Start by getting things aligned “to eye”, then move on to the fine alignment using the microscope cameras.

Make sure you are getting the beam out of the bottom objective. Add a sample, e.g. dish with fluorescent dye, and steer the bottom dichroic until the beam is coming out at approximately the correct angle, orthogonal to the top objective (not straight up, not tilted to TIRF, but somewhere in between tilted the correct direction).

Fine Alignment

The hardest step finding the pencil beam with the upper objective. There are 3 position adjustments: the SPIM head height, the SPIM head horizontal, and the manual linear positioner above the objective piezo for moving front to back as you view the microscope. Use these to move the upper objective to the right neighborhood judging by eye. The objective should be almost touching the coverslip, and if the glass bottom is relatively small like with a Matek 35mm dish then you should set it up so that you are imaging the left side of the coverslip to leave maximum room for the objective to dip below the plastic bottom. You can judge front to back (adjusted with the manual linear positioner) pretty well by eye. The hardest one for me is the horizontal adjustment.

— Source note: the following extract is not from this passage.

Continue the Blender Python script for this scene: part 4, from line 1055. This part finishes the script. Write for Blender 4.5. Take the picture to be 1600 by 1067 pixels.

Once you think you are in the right neighborhood turn on the main (top) imaging camera. Move around until you can see a line. It will start out very blurry. You can verify that you have found the beam by moving the manual linear positioner and see if the beam moves. Rotate the camera so that the beam is horizontal (later you will fine tune the camera rotation). Once you have found it, move the SPIM head height and horizontal to go down near the coverslip. You can move along the beam by adjusting the SPIM horizontal by a factor of -0.5 relative to the SPIM head height movement.

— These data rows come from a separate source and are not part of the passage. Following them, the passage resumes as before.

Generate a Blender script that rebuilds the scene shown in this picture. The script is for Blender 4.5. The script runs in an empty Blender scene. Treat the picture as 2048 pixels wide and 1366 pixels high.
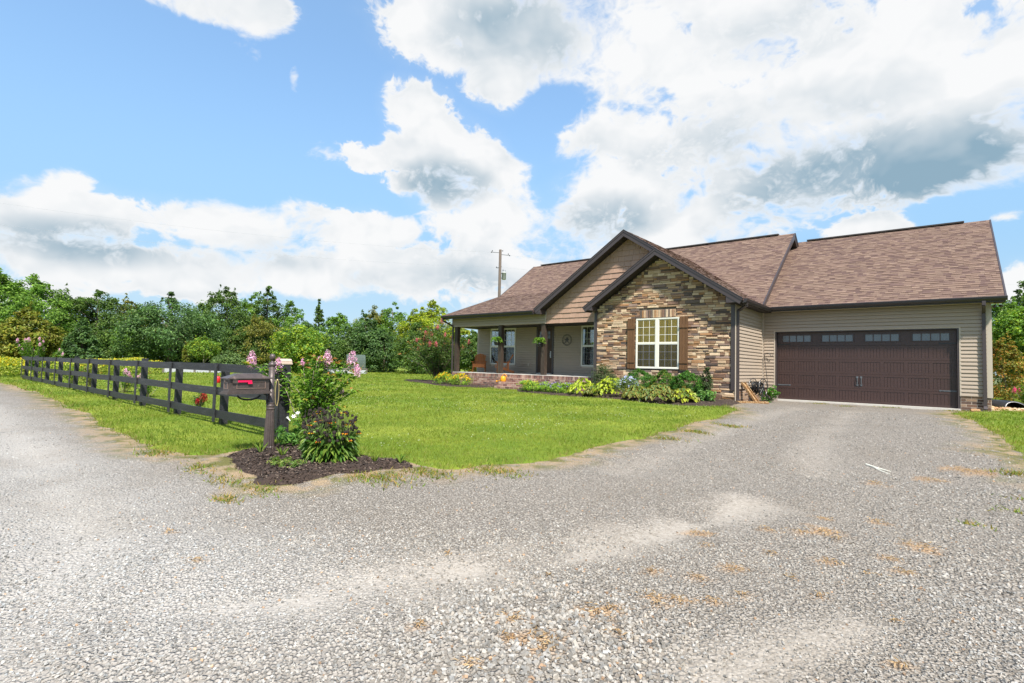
import bpy, math, random
import numpy as np
from mathutils import Vector, Matrix
rnd = random.Random(11)
rng = np.random.default_rng(11)
scene = bpy.context.scene
C = scene.collection
rad = math.radians

# ------------------------------------------------------------------ camera
CAM_H = 1.0243                       # metres above the garage slab (z = 0)
yaw, pit, rol = -0.692696, 0.0445888, 0.0229745
fw = Vector((math.sin(yaw)*math.cos(pit), math.cos(yaw)*math.cos(pit), math.sin(pit)))
r0 = Vector((math.cos(yaw), -math.sin(yaw), 0)); u0 = r0.cross(fw)
cr = r0*math.cos(rol) + u0*math.sin(rol); cu = -r0*math.sin(rol) + u0*math.cos(rol)
cam = bpy.data.cameras.new("camera"); cam_o = bpy.data.objects.new("camera", cam); C.objects.link(cam_o)
cam_o.matrix_world = Matrix(((cr.x, cu.x, -fw.x, 0), (cr.y, cu.y, -fw.y, 0), (cr.z, cu.z, -fw.z, CAM_H), (0, 0, 0, 1)))
cam.sensor_fit = 'HORIZONTAL'; cam.sensor_width = 36.0; cam.lens = 18.2253
cam.clip_start = 0.05; cam.clip_end = 3000
scene.camera = cam_o

# ------------------------------------------------------------------ render / exposure
scene.render.engine = 'CYCLES'
scene.cycles.use_denoising = True
scene.cycles.max_bounces = 6; scene.cycles.diffuse_bounces = 3; scene.cycles.glossy_bounces = 3
scene.cycles.transparent_max_bounces = 12; scene.cycles.transmission_bounces = 4
scene.cycles.sample_clamp_indirect = 6
vs = scene.view_settings
vs.view_transform = 'Standard'; vs.look = 'None'; vs.gamma = 1.0; vs.use_curve_mapping = False
vs.exposure = 1.15

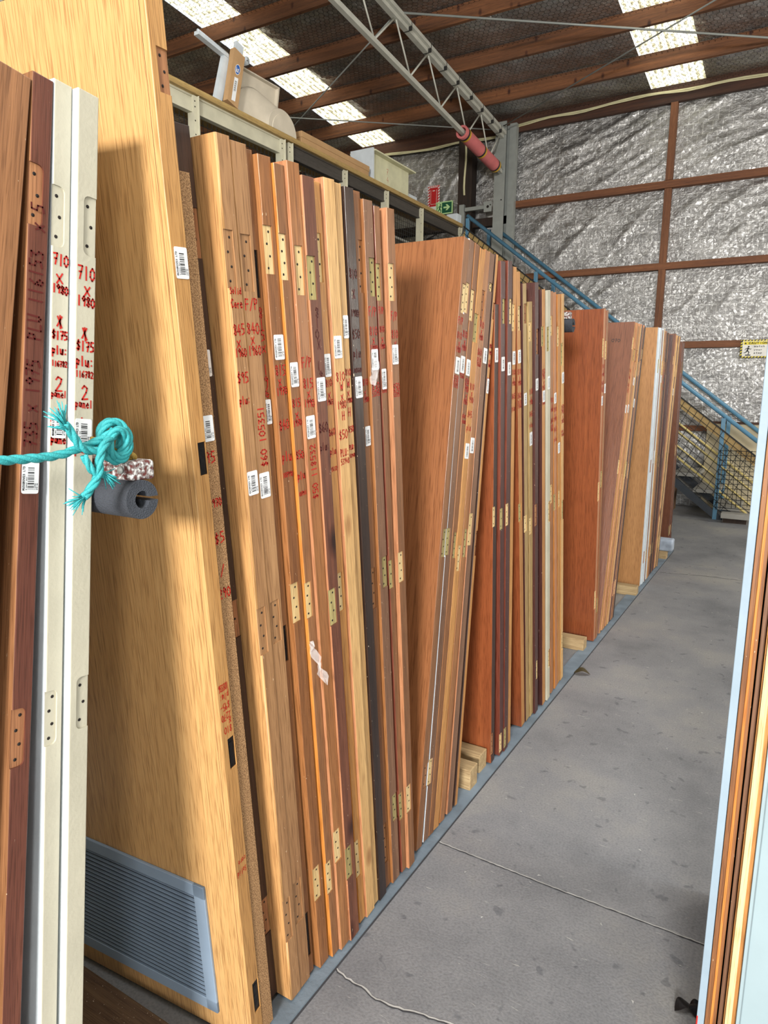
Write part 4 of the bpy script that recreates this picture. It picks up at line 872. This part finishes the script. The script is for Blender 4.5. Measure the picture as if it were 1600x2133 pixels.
# id: (edge material, face material, group, label)
INFO = {
 'a1': ('mid_brown', 'mid_brown', A_, 'brown grained wooden door at the extreme left edge, nearest the viewer'),
 'a2': ('red_brown', 'mid_brown', A_, 'dark red-brown door edge with pale barcode sticker left of the two cream doors'),
 'a3': ('cream_paint', 'cream_face', A_, 'cream painted door with red 710 x 1980 writing, left of the cream pair'),
 'a4': ('cream_paint', 'cream_face', A_, 'cream painted door marked 710 x 1980, right of the cream pair, by the rope knot'),
 'tall': ('blond_edge', 'blond_veneer', A_, 'very tall blond veneer door with a grey louvred vent grille near its foot'),
 'C': ('chipboard', 'blond_edge', A_, 'chipboard-cored door edge directly behind the tall blond door'),
 'D': ('dark_brown', 'near_black', A_, 'very dark brown door recessed between the chipboard edge and the honey rounded door'),
 'd1': ('tan_edge', 'honey_face', B_, 'honey coloured door marked Solid Core in red, first of the long stack'),
 'd2': ('tan_edge', 'honey_face', B_, 'tan door edge marked F/P 840 x 1960 with $60 105351 written sideways'),
 'd3': ('orange_brown', 'orange_wood', B_, 'narrow orange-brown door edge with a torn curling sticker beside the $60 105351 door'),
 'd4': ('orange_brown', 'orange_wood', B_, 'orange-brown door edge marked 815 x 1970 $40 with pale hinge recesses'),
 'd5': ('mid_brown', 'bright_orange', B_, 'brown door edge marked 815 x 1970 $50 showing a bright orange lit face strip'),
 'd6': ('orange_wood', 'salmon_wood', B_, 'taller orange-tan door edge with $50 118532 written sideways below its sticker'),
 'd7': ('knotty_brown', 'salmon_wood', B_, 'dark brown knotty door edge with olive hinge recess, beside the $50 118532 door'),
 'd8': ('honey_edge', 'bright_orange', B_, 'honey door edge marked 810 x 1965 $60 just left of the two pale pine doors'),
 'd9': ('pine', 'salmon_wood', B_, 'pale pine door edge with red 1980 writing, left and taller of the pine pair'),
 'd10': ('pine', 'pine', B_, 'pale pine door edge with red writing, right of the pine pair by the black door'),
 'd11': ('near_black', 'near_black', B_, 'almost black stained door edge in the long stack of brown doors'),
 'd12': ('orange_brown', 'orange_wood', B_, 'narrow orange door edge immediately right of the almost black door'),
 'd13': ('grey_brown', 'orange_wood', B_, 'brown door edge marked F/P with hinge recesses on its right, third from stack end'),
 'd14': ('mid_brown', 'maroon_gloss', B_, 'brown door edge marked F/P 810 x 1980, last but one in the long stack'),
 'd15': ('mid_brown', 'salmon_wood', B_, 'last brown door of the long stack, salmon face strip, beside the wide cedar face'),
 'e1': ('mid_brown', 'cedar_face', E_, 'smooth cedar-brown flush door whose wide face is lit, first of the stack leaning away'),
 'e2': ('grey_brown', 'white_paint', E_, 'grey-brown door edge with a white paint line, right behind the wide cedar face'),
 'e3': ('orange_brown', 'orange_wood', E_, 'orange-brown door edge, third in the stack leaning away behind the cedar face'),
 'e4': ('honey_edge', 'honey_edge', E_, 'honey door edge with a low sticker, fourth in the stack behind the cedar face'),
 'e5': ('orange_wood', 'orange_wood', E_, 'orange door edge with slanting red writing, fifth in the stack behind the cedar face'),
 'e6': ('grey_brown', 'salmon_wood', E_, 'grey-brown scuffed door edge, last but one in the stack behind the cedar face'),
 'e7': ('honey_edge', 'dark_brown', E_, 'yellowish door edge leaning away on its own, last of the stack behind the cedar face'),
 'f0': ('dark_brown', 'orange_face', F_, 'dark-edged door with a glowing orange-red face just behind the timber bearers'),
 'f1': ('maroon', 'maroon_gloss', F_, 'dark maroon door edge with orange-red face strip, left of the two maroon doors'),
 'f2': ('maroon', 'maroon_gloss', F_, 'dark maroon door edge with thin pink face line, right of the two maroon doors'),
 'f3': ('honey_edge', 'grey_brown', F_, 'slim honey-brown door edge right after the two maroon doors'),
 'f4': ('honey_edge', 'orange_face', F_, 'honey door edge with a dark-to-orange face, standing just past the maroon doors'),
 'f5': ('khaki_wood', 'maroon', F_, 'greyish brown door edge slightly shorter than its neighbours, left of the shortest pale door'),
 'f5b': ('khaki_wood', 'khaki_wood', F_, 'shortest pale khaki door edge in the third stack'),
 'f6': ('maroon', 'maroon', F_, 'dark red-brown door rising behind the shortest pale door'),
 'f7': ('honey_edge', 'maroon', F_, 'honey door edge with a dark maroon face strip near the middle of the third stack'),
 'f8': ('cream_paint', 'cream_paint', F_, 'off-white painted door edge in the third stack'),
 'f9': ('orange_wood', 'salmon_wood', F_, 'orange door edge just right of the off-white painted edge'),
 'f10': ('salmon_wood', 'bright_orange', F_, 'salmon-orange door edge, third from the far end of the third stack'),
 'f11': ('honey_edge', 'bright_orange', F_, 'honey door edge, last but one of the third stack'),
 'f12': ('pine', 'honey_edge', F_, 'pale-topped door edge at the far end of the third stack beside the glossy orange face'),
 'g1': ('salmon_wood', 'orange_face', GG, 'glossy orange-brown flush door with its wide face showing, in the middle distance'),
 'g2': ('orange_wood', 'orange_face', GG, 'door edge directly behind the glossy orange-brown flush door'),
 'h1': ('honey_edge', 'brown_face', H_, 'brown flush door with a small arrow and number on its face, leaning away'),
 'i1': ('white_paint', 'tan_face', I_, 'plain tan flush door with its face showing, just before the white edge'),
 'i2': ('white_paint', 'white_paint', I_, 'bright white painted door edge beside the tan flush door'),
 'j1': ('red_brown', 'brown_face', J_, 'red-brown door, first of the farthest stack before the stairs'),
 'j1x': ('red_brown', 'brown_face', J_, 'red-brown door in the middle of the farthest stack before the stairs'),
 'j2': ('maroon', 'brown_face', J_, 'dark red-brown last door at the far end of the whole row'),
}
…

Now make sure that the beam is tilted correctly. You can do this by seeing if you move in and out of focus uniformly when you adjust the piezo, understanding that the beam (and hence sheet) is diverging as it goes into solution. Adjust the beam tilt with the dichroic of the inverted microscope. It may help to stop the iris down so that there is less of a beam waist for this. You can probably get it pretty close in dye, in the long term you also want to do this with beads in solution.

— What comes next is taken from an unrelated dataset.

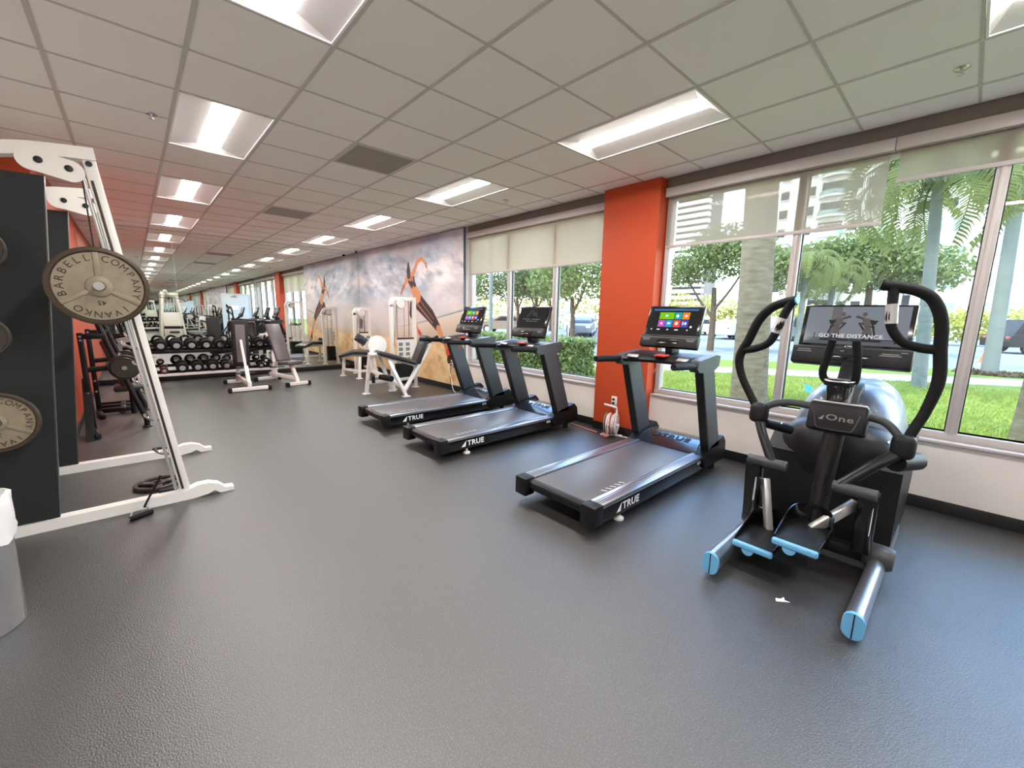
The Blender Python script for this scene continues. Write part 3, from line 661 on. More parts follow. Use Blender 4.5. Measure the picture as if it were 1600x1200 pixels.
prect('picture_pillar', -.125, -.045, -.075, .165, scr((98, 98, 98)), .0004)
g = B()
def L2(a, b_, w=.004, l=.0012):
    a = Vector(a); b_ = Vector(b_); d = (b_-a).normalized(); n = Vector((-d.y, d.x))*w
    g.bm.faces.new([g.bm.verts.new(PE(p.x, p.y, l)) for p in (a-n, b_-n, b_+n, a+n)])
for sgn, c in ((-1, -.075), (1, .05)):
    f = lambda u, v: (c+sgn*u, v)
    L2(f(.06, -.04), f(.035, .06), .005); L2(f(.035, .06), f(.06, .075), .004); L2(f(.05, .03), f(.0, .045), .004); L2(f(.0, .045), f(-.02, .06), .004); L2(f(.04, -.05), f(-.03, .06), .005)
    L2(f(.09, -.055), f(-.06, -.055), .008); L2(f(.0, -.05), f(.03, .0), .005); L2(f(.055, .06), f(.02, .07), .012)
    L2(f(-.05, .10), f(-.01, .085), .005)
L2((-.255, -.046), (.255, -.05), .002); L2((-.2, -.05), (-.2, -.01), .003); L2((.205, -.07), (.215, -.0), .005)
g.build('picture_machines', scr((40, 42, 46)), sc, 0)
for sgn, c in ((-1, -.075), (1, .05)):          # two exercisers in the picture
    g = B(); f = lambda u, v: (c+sgn*u, v)
    for (a, b_, w) in ((f(.0, .085), f(.015, .04), .018), (f(.015, .04), f(.0, -.03), .011), (f(.015, .04), f(.035, -.02), .010), (f(.0, .085), f(-.045, .105), .005)): L2(a, b_, w, .0016)
    hc = f(-.008, .115); g.bm.faces.new([g.bm.verts.new(PE(hc[0]+.013*math.cos(q), hc[1]+.014*math.sin(q), .0016)) for q in [2*PI*k/10 for k in range(10)]])
    g.build('picture_person', scr((92, 84, 80)), sc, 0)
g = B(); g.text('GO THE DISTANCE.', .033, face_m(PE(-.01, -.03, .0022), R, U), .0003, .02, width=1.05); g.build('screen_caption', scr((215, 216, 218)), sc, 0)
g = B(); g.text('TRUE', .016, face_m(PE(.005, -.098, .001), R, U), .0003, .02); logo_mark(g, face_m(PE(-.026, -.098, .001), R, U), .012); g.build('screen_lettering', 'white_ink', E_, 0)
# ================================================================ LEFT SIDE: lifting machine in the recess
XZ = lambda y0: (lambda u, v, w: (u, y0+w, v))
SM = thing('smith_machine', 'white smith machine with black side panels in the left recess', 'smith machine', (-.25, 4.4, 0))
def rail_x(z): return .175-.122*z
for yc, nr in ((3.80, 0), (5.04, 1)):
    b = B(); pts = [(-.93, .0), (.22, .0), (.30, .012), (.34, .03), (.375, .0), (.465, .0), (.465, .03), (.41, .035), (.37, .075), (.31, .098), (.24, .098), (.17, .072), (-.93, .066)]
    b.prism(pts, XZ(yc), -.04, .04); b.build('base_foot', 'white_metal', SM, 50)
    # guide post: white channel with a bright rod in front
    b = B(); b.bar((rail_x(.05), yc, .05), (rail_x(2.36), yc, 2.36), .055, .062, .006, up=(1, 0, 0)); po = b.build('guide_post', 'white_metal', SM)
    b = B(); b.bar((rail_x(.09)-.012, yc-.029, .09), (rail_x(2.18)-.012, yc-.029, 2.18), .006, .014, .001, up=(1, 0, 0)); b.build('channel_slot', 'iron_dark', po)
    b = B(); b.tube([(rail_x(.09)-.05, yc, .09), (rail_x(2.2)-.05, yc, 2.2)], .010, 12); b.build('guide_rod', 'logo_silver', SM)
    for k in range(6):      # catch hooks behind the post
        z = .35+.26*k; h = B(); h.tube([(rail_x(z)-.02, yc+.05, z), (rail_x(z)-.07, yc+.05, z+.012), (rail_x(z)-.10, yc+.05, z+.035), (rail_x(z)-.105, yc+.05, z+.06)], .009, 8, smooth=3); h.build('catch_hook', 'steel', SM)
    B().bar((rail_x(.28)-.02, yc+.05, .28), (rail_x(1.72)-.02, yc+.05, 1.72), .02, .02, .002, up=(1, 0, 0)).build('hook_rail', 'white_metal', SM)
    # top beam bending down at the back
    b = B(); P0 = [(-.075, yc, 2.335), (-.25, yc, 2.318), (-.42, yc, 2.29), (-.62, yc, 2.22), (-.78, yc, 2.08), (-.85, yc, 1.9), (-.87, yc, 1.2), (-.87, yc, .05)]
    b.sweep(P0, [(-.035, -.042), (.035, -.042), (.035, .042), (-.035, .042)], up=(0, 1, 0), smooth=4); b.build('top_beam', 'white_metal', SM, 40)
    # pulley cover plate with two dark bores
    b = B(); cx0, cx1, zc = -.345, -.19, 2.222; r = .062; pl = []
    for k in range(13): a = PI/2+PI*k/12; pl.append((cx0+r*math.cos(a), zc+.02+r*math.sin(a)))
    for k in range(13): a = -PI/2+PI*k/12; pl.append((cx1+r*math.cos(a), zc-.012+r*math.sin(a)))
    b.prism(pl, XZ(yc), -.056, -.04); pp = b.build('pulley_plate', 'white_metal', SM, 50)
    for x, z in ((-.315, 2.243), (-.195, 2.222)):
        B().lathe([(0, 0), (.019, 0), (.019, -.004), (.013, -.006), (0, -.006)], (x, yc-.056, z), (0, 1, 0), 20).build('bolt_bore', 'dark_ink', pp)
    B().lathe([(0, 0), (.016, 0), (.016, -.004), (0, -.005)], (rail_x(2.27)-.005, yc-.031, 2.275), (0, 1, 0), 20).build('bolt_bore', 'dark_ink', po)
    # black side panel whose front edge leans
    b = B(); b.prism([(-.93, .07), (-.476, .07), (-.308, 2.165), (-.93, 2.15)], XZ(yc), -.022, .022); sp = b.build('side_panel', 'panel_black', SM)
    b = B(); b.bar((-.474, yc, .07), (-.306, yc, 2.165), .048, .006, .001, up=(1, 0, 0)); b.build('panel_edge', 'dark_grey', sp)
    B().box((.07, yc+.06, .06), (.11, .06, .05), .008).build('rubber_stop', 'soft_black', SM)
    # cable down the post
    b = B(); b.tube([(-.145, yc-.045, 2.17), (-.135, yc-.045, 1.62)], .004, 6); b.build('cable', 'dark_ink', SM)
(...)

Next verify that the beam waist is right near the coverslip. The way I suggest is first make sure the iris on the scanner is relatively wide open (wider beam on the edges, narrower waist). Then make sure the bottom objective is focused on the top of the coverslip using the bottom camera with transillimunation (a flashlight or even room lights from above work well). It is convenient to set this position of the lower Z axis to 0 so you can easily return. Then switch to the SPIM camera view and on the navigation tab move the lower Z negative, so the objective is focused into the solution. You should see the beam waist move into solution. The beam waist should be very near the coverslip, if not the scanner needs adjusting. But I made this adjustment when the system was here so it should be pretty close and hopefully you won't need to adjust it.

After this it is time to put beads in solution. Check the beam tilt. Also check the rotation of the scanner. These adjustments basically are to get the plane of the swept beam exactly in the imaging plane, in both axes. If you need to slightly adjust the piezo and/or slice axis to get things in focus that is fine, but with oSPIM this usually isn't a big deal because you have probably already got the SPIM head at the right position.

On non-RAMM Inverted Microscope

The oSPIM was originally developed on ASI's modular inverted microscope and this is the recommended configuration. The two hurdles to overcome in putting the oSPIM on another inverted microscope are

  1. mounting of the oSPIM head above the sample/microscope
  2. getting the scanner correctly positioned to form the light sheet through the inverted microscope including
    • 4F spacing (tube lens focused at scanner c-mount on one side and objective BFP on the other)
    • get the beam coming into the BFP at the correct position (essential) and angle (some wiggle room)

ASI is designing mounting hardware to overcome the first hurdle as of June 2017; it will leverage the same adapter bracketry as used for the diSPIM. Overcoming the second hurdle will be up to the end user.